Oh iya, dalam UU Narkotika ada dua macam rehabilitasi narkotika, yaitu rehabilitasi medis dan rehabilitasi sosial. Rehabilitasi medis adalah suatu proses kegiatan pengobatan secara terpadu untuk membebaskan pecandu dari ketergantungan narkotika. Sedangkan rehabilitasi sosial adalah suatu proses kegiatan pemulihan secara terpadu, baik fisik, mental maupun sosial, agar bekas pecandu narkotika dapat kembali melaksanakan fungsi sosial dalam kehidupan masyarakat.
Sebagaimana disebutkan dalam Pasal 3 Ayat (1) Peraturan Kepala Badan Narkotika Nasional Nomor 11 Tahun 2014 tentang Tata Cara Penanganan Tersangka dan/atau Terdakwa Pecandu Narkotika dan Korban Penyalahgunaan Narkotika ke dalam lembaga rehabilitasi diatur bahwa pecandu narkotika dan korban penyalahgunaan narkotika, yang sedang menjalani proses penyidikan, penuntutan dan persidangan di pengadilan diberikan pengobatan, perawatan dan pemulihan dalam lembaga rehabilitasi. Jadi jangan heran ya, kalo ada orang ketangkep narkotika dan belum diputus oleh hakim, tapi orang tersebut mendapatkan rehabilitasi. Itu legal kok, karena ada dasar hukumnya.
Meskipun sudah direhabilitasi sejak masa penyidikan, tapi semua perkara narkotika tetap akan diperiksa seperti perkara pidana pada umumnya. Pelaku tetap di BAP penyidik, kemudian berkas dilimpahkan pada kejaksaan guna dilanjutkan ke pengadilan.
Setelah masuk ke pengadilan, maka berdasarkan Pasal 103 UU Narkotika, hakimlah yang memberi putusan terdakwa apakah akan direhab atau tidak. Jadi tetap ada proses-proses yang harus dilalui ya.
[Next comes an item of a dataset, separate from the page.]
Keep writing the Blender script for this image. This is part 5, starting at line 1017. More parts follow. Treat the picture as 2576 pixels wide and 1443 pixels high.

Pesan saya untuk teman-teman yang terlanjur menjadi pecandu narkotika, mending segera melaporkan diri kepada pihak yang berwajib agar tidak ditangkap. Dengan laporan kalian juga bisa memohon untuk mendapatkan rehabilitasi. Biar kalian gak was-was, minta saja didampingi advokat dalam proses laporan pada pihak yang berwajib. Oke.